1. Texture Synthesis

python stylexfer.py --style style1-512.png --output-size 512x512 --output textured.png

2. Style Transfer

python stylexfer.py --content tallinna800.png --style style1-512.png --output stylexferred.png

Options

You will likely need to experiment with the default options to obtain good results:

  • --scales=N: Coarse-to-fine rendering with downsampled images.
  • --iterations=N: Number of steps to run the optimizer at each scale.
  • --style-layers A,B,C,D: Specify convolution layers of VGG19 manually, by default 1_2,2_2,3_3,4_3,5_3.
  • --style-weights a,b,c,d: Override loss weights for style layers, by default 1.0 for each.
  • --content-layers E F: Specify convolution layers of VGG19 manually, by default 4_1 for relu4_1.
  • --content-weights e f: Override loss weight for content layers, by default 1.0.
  • --seed image.png: Provide a starting image for the optimization.
  • --seed <integer>: Give a random seed manually (for reproducibility)
  • --style-size xhw: Resize style image, e.g. 400x600 (height x width).
  • --content-size xhw: Resize content image, e.g. 400x600 (height x width).
  • --device <device>: 'cuda' or 'cpu', default is cuda.

Image sizes

When working with your own images, you probably will see errors like this:

RuntimeError: The size of tensor a (404) must match the size of tensor b (405) at non-singleton dimension 3

This happens because the images are processed at multiple resolutions, like 1/8, 1/4, 1/2 and 1/1 of the full size. Therefore image dimensions should be multiples of e.g. 8 (depending on the value of scales).

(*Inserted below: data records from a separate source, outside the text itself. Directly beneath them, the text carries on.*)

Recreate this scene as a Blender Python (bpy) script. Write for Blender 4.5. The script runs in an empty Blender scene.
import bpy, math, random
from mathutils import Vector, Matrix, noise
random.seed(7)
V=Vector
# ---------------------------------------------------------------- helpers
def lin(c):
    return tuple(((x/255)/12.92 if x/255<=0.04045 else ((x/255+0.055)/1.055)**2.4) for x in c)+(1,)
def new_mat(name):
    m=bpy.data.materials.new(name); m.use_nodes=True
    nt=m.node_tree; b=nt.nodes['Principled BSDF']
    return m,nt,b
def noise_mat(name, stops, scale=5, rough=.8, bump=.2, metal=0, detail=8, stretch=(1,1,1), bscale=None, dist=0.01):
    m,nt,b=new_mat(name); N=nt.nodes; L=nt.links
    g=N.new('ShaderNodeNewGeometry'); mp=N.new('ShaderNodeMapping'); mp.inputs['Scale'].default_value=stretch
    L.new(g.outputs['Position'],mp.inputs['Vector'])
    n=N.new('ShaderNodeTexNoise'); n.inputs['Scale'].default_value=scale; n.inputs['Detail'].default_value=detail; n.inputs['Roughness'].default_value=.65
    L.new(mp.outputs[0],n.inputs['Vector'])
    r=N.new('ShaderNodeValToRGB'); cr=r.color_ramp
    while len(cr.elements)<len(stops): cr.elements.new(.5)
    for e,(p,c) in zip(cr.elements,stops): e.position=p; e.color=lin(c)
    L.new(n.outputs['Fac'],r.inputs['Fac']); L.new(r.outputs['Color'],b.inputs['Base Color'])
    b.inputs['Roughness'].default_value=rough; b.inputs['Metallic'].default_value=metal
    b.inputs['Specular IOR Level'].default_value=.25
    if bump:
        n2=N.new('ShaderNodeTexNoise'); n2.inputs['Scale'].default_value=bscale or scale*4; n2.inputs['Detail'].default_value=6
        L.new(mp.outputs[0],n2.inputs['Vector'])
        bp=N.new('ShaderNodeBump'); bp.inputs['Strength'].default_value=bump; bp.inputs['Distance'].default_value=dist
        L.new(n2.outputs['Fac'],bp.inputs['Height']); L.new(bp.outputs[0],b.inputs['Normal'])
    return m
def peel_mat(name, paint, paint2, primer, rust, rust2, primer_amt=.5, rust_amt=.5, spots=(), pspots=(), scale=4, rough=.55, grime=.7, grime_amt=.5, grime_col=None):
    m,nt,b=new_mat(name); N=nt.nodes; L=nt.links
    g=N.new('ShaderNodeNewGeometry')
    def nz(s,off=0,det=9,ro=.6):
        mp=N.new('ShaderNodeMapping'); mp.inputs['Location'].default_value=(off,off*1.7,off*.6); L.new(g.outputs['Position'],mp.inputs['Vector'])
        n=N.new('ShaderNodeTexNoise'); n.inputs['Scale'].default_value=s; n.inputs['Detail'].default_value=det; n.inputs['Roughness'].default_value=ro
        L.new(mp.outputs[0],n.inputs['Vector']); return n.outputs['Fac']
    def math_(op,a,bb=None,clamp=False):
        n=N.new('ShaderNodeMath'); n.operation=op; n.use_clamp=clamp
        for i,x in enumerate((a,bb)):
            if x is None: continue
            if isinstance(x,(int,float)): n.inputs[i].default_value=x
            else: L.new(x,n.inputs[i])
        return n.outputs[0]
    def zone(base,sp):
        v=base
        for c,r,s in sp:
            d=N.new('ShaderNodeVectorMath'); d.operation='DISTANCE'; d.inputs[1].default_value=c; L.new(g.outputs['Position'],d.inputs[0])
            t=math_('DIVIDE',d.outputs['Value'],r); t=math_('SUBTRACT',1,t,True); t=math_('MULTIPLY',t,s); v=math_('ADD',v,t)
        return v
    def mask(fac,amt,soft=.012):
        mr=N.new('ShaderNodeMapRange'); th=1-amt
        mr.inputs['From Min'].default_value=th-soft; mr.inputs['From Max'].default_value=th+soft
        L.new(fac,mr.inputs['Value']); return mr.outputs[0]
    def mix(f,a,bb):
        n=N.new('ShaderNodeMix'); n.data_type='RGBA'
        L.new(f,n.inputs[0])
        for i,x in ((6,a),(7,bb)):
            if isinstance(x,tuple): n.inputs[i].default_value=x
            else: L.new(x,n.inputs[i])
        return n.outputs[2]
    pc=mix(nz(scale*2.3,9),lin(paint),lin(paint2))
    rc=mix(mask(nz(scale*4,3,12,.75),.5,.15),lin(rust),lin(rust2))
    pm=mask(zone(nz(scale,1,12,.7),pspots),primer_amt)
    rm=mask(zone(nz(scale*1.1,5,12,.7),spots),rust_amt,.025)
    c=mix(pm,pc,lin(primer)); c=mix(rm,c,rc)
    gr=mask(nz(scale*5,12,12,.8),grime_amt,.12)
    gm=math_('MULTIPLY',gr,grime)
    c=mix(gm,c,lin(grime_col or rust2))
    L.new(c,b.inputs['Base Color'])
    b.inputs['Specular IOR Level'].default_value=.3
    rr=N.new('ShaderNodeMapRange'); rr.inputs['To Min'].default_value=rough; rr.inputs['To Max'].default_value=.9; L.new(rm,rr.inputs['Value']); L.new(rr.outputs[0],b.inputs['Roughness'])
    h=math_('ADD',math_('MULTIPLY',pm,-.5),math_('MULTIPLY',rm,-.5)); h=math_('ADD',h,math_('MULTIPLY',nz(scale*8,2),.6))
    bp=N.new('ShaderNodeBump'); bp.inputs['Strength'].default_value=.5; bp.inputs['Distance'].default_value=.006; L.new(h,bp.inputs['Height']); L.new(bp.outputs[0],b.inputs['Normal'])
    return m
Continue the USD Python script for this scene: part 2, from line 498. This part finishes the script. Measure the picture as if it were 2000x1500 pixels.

When this happens, you can use --content-size and --style-size to give dimensions that are safe (you don't have to go and resize your image files).

Using multiple content images

python stylexfer.py --content tallinna800.png,ffurt05.jpg --content-size 600x800 --style style2.png --style-size 600x800 --style-multiplier 1e4 --iterations 400 --output stylexferred.png --save-every 50

All content images have to be the same size, which is here achieved by specifying the content-size explicitly.

Variable iterations

By default the same number of iterations is run at each scale. It is also possible to give the iterations for each scale explicitly:

python stylexfer.py --content tallinna800.png --content-size 600x800 --style style1-512.png --style-multiplier 1e5 --scales 4 --iterations 50 50 100 400 --output stylexferred.png --save-every 50

Here we have used --save-every 50 to be able to view the intermediate results (stored in output/ folder).

Processing video

Install moviepy

Extract frames from video with v2frames.py:

python v2frames.py --video /path/to/your/videofile --output_dir frames/

To extract only a part, specify start and end positions /in seconds):

python v2frames.py --video /work3/tools/mmovie/movie.mp4 --start 10 --end 15 --output_dir frames/

Run stylexfer in series/cascade mode

python stylexfer.py --style style1.png  --content frames/l-%d.jpg  --content-size 480x640 --style-size 480x640 --output output/processed-%d.png --scales 3 --iterations 300 --style-multiplier 1e+5 --seed-random 765 --series --cascade --start 12633 --howmany 16

Because of the series flag, this will convert 16 successively numbered frames starting from frames/l-12633.jpg and place the converted frames in output/ . Make sure that the required folders exist. Note the format of content and output filenames: %d will be replaced by the actual frame number.

The cascade flag reduces processing time by seeding each successive frame from the output of the previous.

To ensure maximum consistence between processed frames, give a random seed (any integer) manually, as in --seed-random 765 in the example above.

A video can then by created from the converted frames with a suitable tool. Instructions for ffmpeg will be included here as soon as possible.